The reading concluded with Gregory Woods, a poet of great technical skill and wit, and one also not to be trifled with. He read from Whitman, and his own poems about Cavafy, Henry James, and Byron. One called ‘Mothers of Sons’ includes the lines: “Mothers of crybabies, mothers of mothers’ boys … your apricot kisses exacted a terrible toll.”
Woods’ website notes that in 1998 he was appointed professor of gay and lesbian studies at Nottingham Trent University, and adds: “Because this was the first such appointment in the UK, it attracted some attention. The then Conservative shadow home secretary Ann Widdecombe used the pages of the Sunday Mirror to denounce my career as ‘a phenomenal waste of public money’.” When a sentence in a review offended him, Woods included two bawdy, satirical poems in his most recent collection, An Ordinary Dog, as a riposte – and named the reviewer, too. A warning to us all.
The opening poem in this collection, ‘Invocation’, is addressed to the Muses, “who I think of as a gang of lesbian avengers”, he said at the Poetry Library. It concludes with these apt words: “Foregather where the tyrant hangs, / and harry anyone who brings / to human rights inhuman wrongs.” Well said.
Greg Freeman
M.C. Newberry
Thu 5th Feb 2015 15:42
The fact that "gay poetry" has a description
shows how far society has moved away from the
days of my own youth. The point about love
preceding sexual awareness has the ring of
truth and has its history in boys' books of
days when the word "bugger" was unmentionable
in polite society. Indeed, it is never used
today either, except as an expletive. I first
heard it uttered by a self-possessed elder
sister. She really put some force into it, I
recall! Its origins are interesting on
another level to a student of social history.

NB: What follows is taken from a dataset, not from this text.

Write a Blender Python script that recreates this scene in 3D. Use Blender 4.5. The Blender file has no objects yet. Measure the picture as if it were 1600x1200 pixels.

But, in general, poetry and literature covering homosexuality have been around in various forms for years, and in other times
were absorbed into the greater world of
writing as "art"...getting little public
awareness and thus avoiding widespread
obloquy in the process.
Wilde and his "love that dare not speak its name" certainly upset the horses of his day
and it was to be many decades before things
began to change following a courageous
peer's action to change the law about sexual
behaviour in society. Today's gay community
may have its problems but they are as nothing
compared to what was the "norm" previously.
Now that's something to write home about!